The Society for Worldwide Interbank Financial Telecommunication (SWIFT) provides a network that enables financial institutions worldwide to send and receive information about financial transactions in a secure, standardized and reliable environment. SWIFT also sells software and services to financial institutions, much of it for use on the SWIFTNet Network, and ISO 9362. Business Identifier Codes (BICs, previously Bank Identifier Codes) are popularly known as "SWIFT codes".
The majority of international interbank messages use the SWIFT network. As of 2015, SWIFT linked more than 11,000 financial institutions in more than 200 countries and territories, who were exchanging an average of over 15 million messages per day (compared to an average of 2.4 million daily messages in 1995).[1] SWIFT transports financial messages in a highly secure way but does not hold accounts for its members and does not perform any form of clearing or settlement.
SWIFT does not facilitate funds transfer: rather, it sends payment orders, which must be settled by correspondent accounts that the institutions have with each other. Each financial institution, to exchange banking transactions, must have a banking relationship by either being a bank or affiliating itself with one (or more) so as to enjoy those particular business features.
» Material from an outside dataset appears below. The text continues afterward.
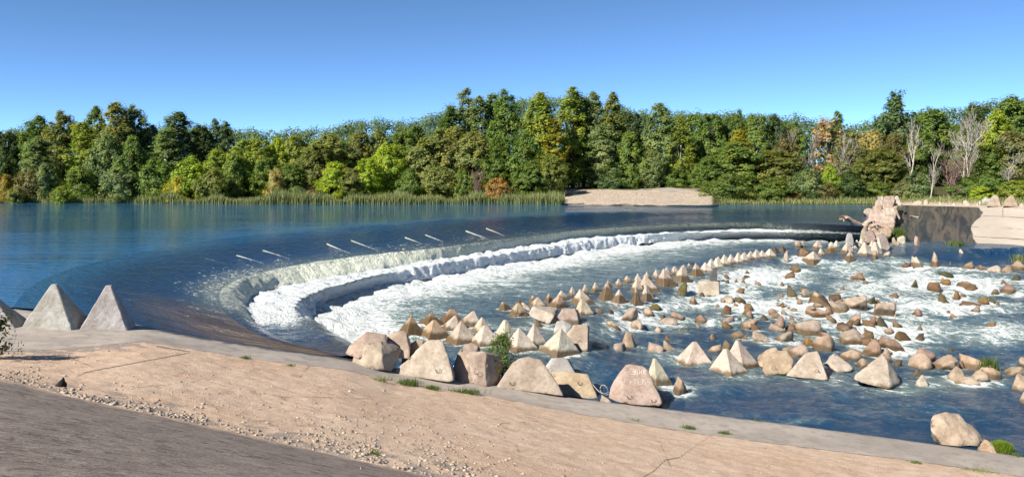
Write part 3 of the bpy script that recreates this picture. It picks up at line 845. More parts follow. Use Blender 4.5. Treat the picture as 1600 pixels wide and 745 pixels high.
def hull(pts, label, c=PINK, contact=None, stain=-1.0, moss=0.0, amp=.015, group=None, name='concrete_block', cat='concrete block', loops=(), z0=None, cuts=5, Y0=None, stir=False):
    """broken concrete block: convex body through points (photo column, row, metres behind the contact point)"""
    if Y0 is None:
        cp = contact or max(pts, key=lambda q: q[1])[:2]
        h0 = hit(*cp); Y0 = h0[1]; zb = h0[2]
    else: zb = z0
    P = np.array([at_y(x, y, Y0 + d) for x, y, d in pts])
    org = np.array((P[:, 0].mean(), Y0 + np.mean([q[2] for q in pts]), zb))
    bm = bmesh.new()
    for q in P - org: bm.verts.new(q)
    r_ = bmesh.ops.convex_hull(bm, input=bm.verts)
    bmesh.ops.delete(bm, geom=[v for v in bm.verts if not v.link_faces], context='VERTS')
    bmesh.ops.dissolve_limit(bm, angle_limit=math.radians(9), verts=bm.verts, edges=bm.edges)
    bmesh.ops.bevel(bm, geom=list(bm.edges), offset=.022, segments=1, profile=.6, affect='EDGES', clamp_overlap=True)
    bmesh.ops.triangulate(bm, faces=bm.faces)
    for _ in range(5):
        le = [e for e in bm.edges if e.calc_length() > .22]
        if not le: break
        bmesh.ops.subdivide_edges(bm, edges=le, cuts=1)
        bmesh.ops.triangulate(bm, faces=[f for f in bm.faces if len(f.verts) > 3])
    bm.normal_update()
    V = np.array([v.co[:] for v in bm.verts]); Nn = np.array([v.normal[:] for v in bm.verts])
    f = np.array([[q.index for q in p.verts] for p in bm.faces]); bm.verts.index_update(); bm.free()
    off = (pts[0][0] * .37) % 60
    V = V + Nn * (amp * fbm(V * 2.6 + off, 4) + amp * 2.2 * -np.clip(fbm(V * 1.1 + off, 3) - .55, 0, 1))[:, None]
    o = obj(name, mesh_np(name, V, f, M['stone'], False), None, org)
    finish(o, c, stain, moss)
    tag(o, label, cat, group)
    for lx, ly, ld, kind in loops:
        q = at_y(lx, ly, Y0 + ld) - org
        s = kind
        pts_ = [(-.10, .05, 0), (-.10, -.05, 0)] + [(.10 * math.cos(t), -.06, .12 * math.sin(t) * s) for t in np.linspace(math.pi, 0, 7)[1:-1]] + [(.10, -.05, 0), (.10, .05, 0)]
        obj('lifting_loop', tube_mesh('lifting_loop', pts_, .012, 6, M['iron']), o, tuple(q))
    if stir: STIR.append((org[0], org[1], (P[:, 0].max() - P[:, 0].min()) * .6))
    return o

# ------------------------------------------------------------------ pyramids standing on the near bank
BG = 'concrete pyramids on the bank by the pool'
pyramid(85, 42, 131, 444, 515, 'grey concrete pyramid on the bank, the whole one between two other bank pyramids', GREYC, -1, yaw=9, trunc=.10, group=BG, stir=False, drop=.12, wide=1.0)
pyramid(170, 124, 210, 446, 516, 'grey bank pyramid half darkened by the shadow of its neighbour, beside the weir', GREYC, -1, yaw=17, trunc=.12, group=BG, stir=False, drop=.25, wide=1.0)
pyramid(-14, -58, 28, 462, 514, 'grey bank pyramid cut by the picture edge beside the leafy bush', GREYC, -1, yaw=20, trunc=.1, group=BG, stir=False, drop=.1)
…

SWIFT is a cooperative society under Belgian law owned by its member financial institutions with offices around the world. SWIFT headquarters, designed by Ricardo Bofill Taller de Arquitectura are in La Hulpe, Belgium, near Brussels. The chairman of SWIFT is Yawar Shah,[2] originally from Pakistan,[3] and its CEO is Gottfried Leibbrandt, originally from the Netherlands.[4] SWIFT hosts an annual conference, called Sibos, specifically aimed at the financial services industry.